Derg Downfall Day (National Day) in Ethiopia ደርግ የወደቀበት ቀን

Derg Downfall Day, also called Ginbot 20 or National Day, marks the fall of Ethiopia's military Derg regime on May 28, 1991.

Destroyed T-62 and T-55 tanks in Addis Ababa, May 1991
Destroyed Soviet-built T-62 and T-55 tanks outside the Presidential Palace in Addis Ababa, days after the fall of the Derg regime on May 28, 1991. Photo by MSGT Ed Boyce, U.S. Department of Defense. Public domain via Wikimedia Commons.

The Derg regime, 1974 to 1991

The Derg was a committee of low-ranking military officers that took power in September 1974 by overthrowing the eighty-three-year-old Emperor Haile Selassie I. Under chairman Mengistu Haile Mariam from 1977 onward, the Derg ran a Marxist-Leninist single-party state that nationalized land and industry, fought multiple civil wars, and conducted the Red Terror, a campaign of state killings that took the lives of tens of thousands of Ethiopians, especially university students and members of rival leftist movements.

The regime collapsed under the combined pressure of the Ethiopian People's Revolutionary Democratic Front (EPRDF), the Eritrean People's Liberation Front (EPLF) advancing on Asmara, the Tigray People's Liberation Front (TPLF) advancing on Addis Ababa, the loss of Soviet backing after the fall of communism in Europe, and the famine of the late 1980s. Mengistu fled to Zimbabwe on May 21, 1991. EPRDF forces entered Addis Ababa on May 28.

What May 28 marks

The day marks the end of the longest period of Ethiopian autocracy in the modern era and the transition to the federal constitution of 1995. It is also a day of national memory for the human cost of the Derg years. Many Ethiopian families lost relatives. The Red Terror Martyrs' Memorial Museum in Meskel Square, Addis Ababa, preserves names, photographs, prison letters, and personal effects of the dead.

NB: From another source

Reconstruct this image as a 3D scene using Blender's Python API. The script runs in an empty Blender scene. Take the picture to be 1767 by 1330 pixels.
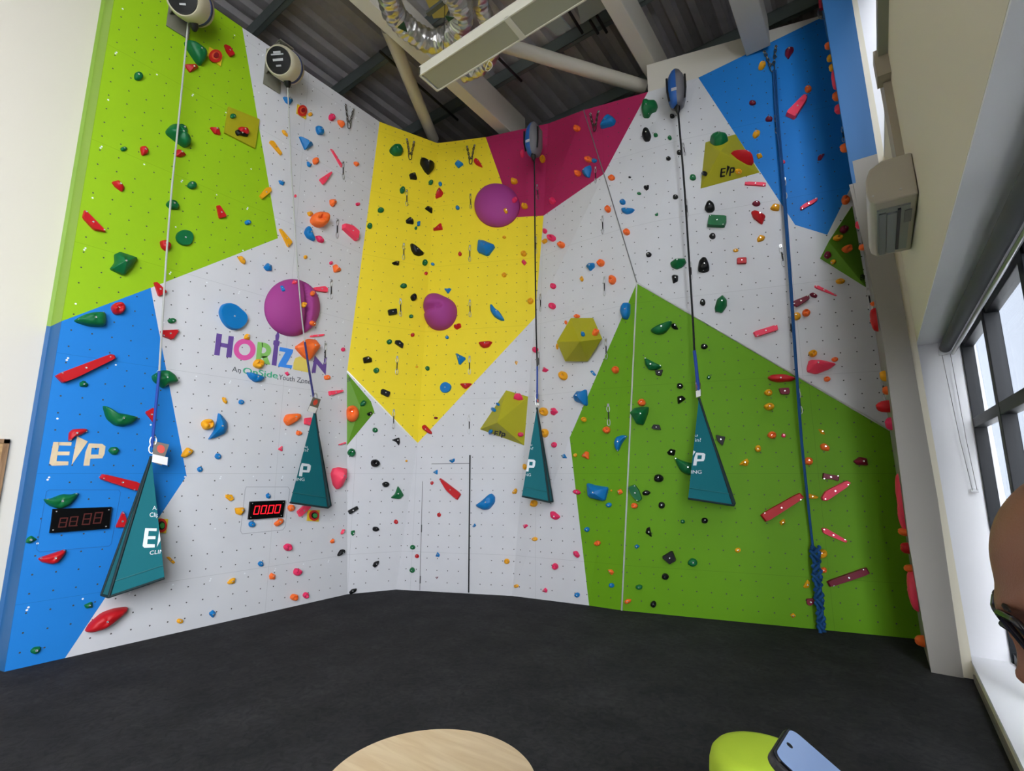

The political meaning of the day has shifted with the country's politics. For some Ethiopians it is a celebration of liberation. For others it is a day of mourning and a moment to debate the country's continuing political evolution. For all, it is a working public holiday and a marker of historical memory.

1991 in African history

The Derg's fall came in the same year as the lifting of the South African states of emergency and the final negotiations that ended apartheid. The Soviet collapse in late 1991 ended Cold War proxy conflicts across Africa from Angola to Mozambique to the Horn. Ethiopia's transition is studied across the continent as one of the major African political turning points of the 1990s.